Cohere, the Toronto-based startup led by Aidan Gomez, has already established itself as Canada’s A.I. darling. Now, with the acquisition of Germany’s Aleph Alpha, the company is pushing into Europe, pooling talent, compute and national ecosystems to create a new transatlantic alliance. In an A.I. race increasingly dominated by U.S. and Chinese giants, the deal underscores the industry’s push to make space for alternative options.
“Combining the strengths of Cohere and Aleph Alpha accelerates our global expansion and advances our mission to deliver sovereign A.I. to nations around the world,” said Gomez in a statement. “Built on the bedrock of shared Canadian and German values—where privacy, security, and responsible innovation are paramount—we are uniquely positioned to be the world’s trusted A.I. partner.”
Financial terms were not disclosed. Cohere is expected to be valued at around $20 billion once the deal closes and its ongoing Series E round wraps, according to Axios. The company was last valued at $7 billion following a $100 million raise last year. It counts McKinsey, Fujitsu and the Royal Bank of Canada among its clients, along with government agencies.
Despite being only 28 years old, Gomez has played a role in several pivotal A.I. milestones. He studied under Geoffrey Hinton and co-authored a landmark 2017 paper, “Attention Is All You Need,” which introduced transformer models. In 2019, he co-founded Cohere with fellow former Google researchers Nick Frosst and Ivan Zhang, building the company around secure, enterprise-focused A.I. tools rather than consumer applications.
As part of the Aleph Alpha deal, Cohere is also set to receive roughly $600 million from Germany’s Schwarz Group during its upcoming funding round. Helmed by supermarket billionaire Dieter Schwarz, Schwarz Group is also a backer of Aleph Alpha, having participated in its $500 million Series B round in 2023. The Heidelberg-based company develops sovereign large language models for industrial and government customers across Europe.
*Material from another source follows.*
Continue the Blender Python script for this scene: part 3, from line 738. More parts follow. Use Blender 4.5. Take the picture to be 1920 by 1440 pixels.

Aleph Alpha was founded in 2019 by Jonas Andrulis and Samuel Weinbach. Andrulis stepped down as the company’s CEO in October 2025 after running it for six years. The startup is now led by co-CEOs Reto Spörri and Ilhan Scheer.
Germany has emerged as a key A.I. hub in recent years, producing companies like Black Forest Labs, an image generation startup valued at $3.25 billion last year; Parloa, an agent platform valued at $3 billion in January; and Helsing, a defense tech company valued at nearly $14 billion last summer. Alongside France and the U.K., Germany remains a leading destination for venture capital, with A.I. accounting for a growing share of that activity. Nearly one in four VC-backed European startups is now A.I. related, according to Pitchbook.
The combined Cohere–Aleph Alpha entity will focus on secure, customized A.I. for highly regulated sectors, including government, finance, defense, energy, manufacturing, telecom and health care. “We are building a real counterweight for organizations that refuse to outsource control over their A.I. to a single provider or jurisdiction,” said Aleph Alpha co-CEO Scheer.
Cohere is not alone in targeting this demand. France’s Mistral AI has similarly positioned itself as a champion of sovereign A.I., and earlier this year committed about $1.4 billion to build data centers in Sweden, marking its first major infrastructure push outside France.
Demand for sovereign A.I. is expected to accelerate. McKinsey estimates the broader A.I. market could exceed $1 trillion by 2030, with sovereign A.I. accounting for $500 billion and $600 billion of that total.
For Cohere, the move also carries national significance. The Aleph Alpha acquisition “is a big moment for Canadian A.I.,” said Evan Solomon, Canada’s minister of A.I. and digital innovation, in a statement. “This partnership strengthens Canada’s position in the global A.I. economy and shows how trusted allies can work together to build sovereign A.I. capacity.”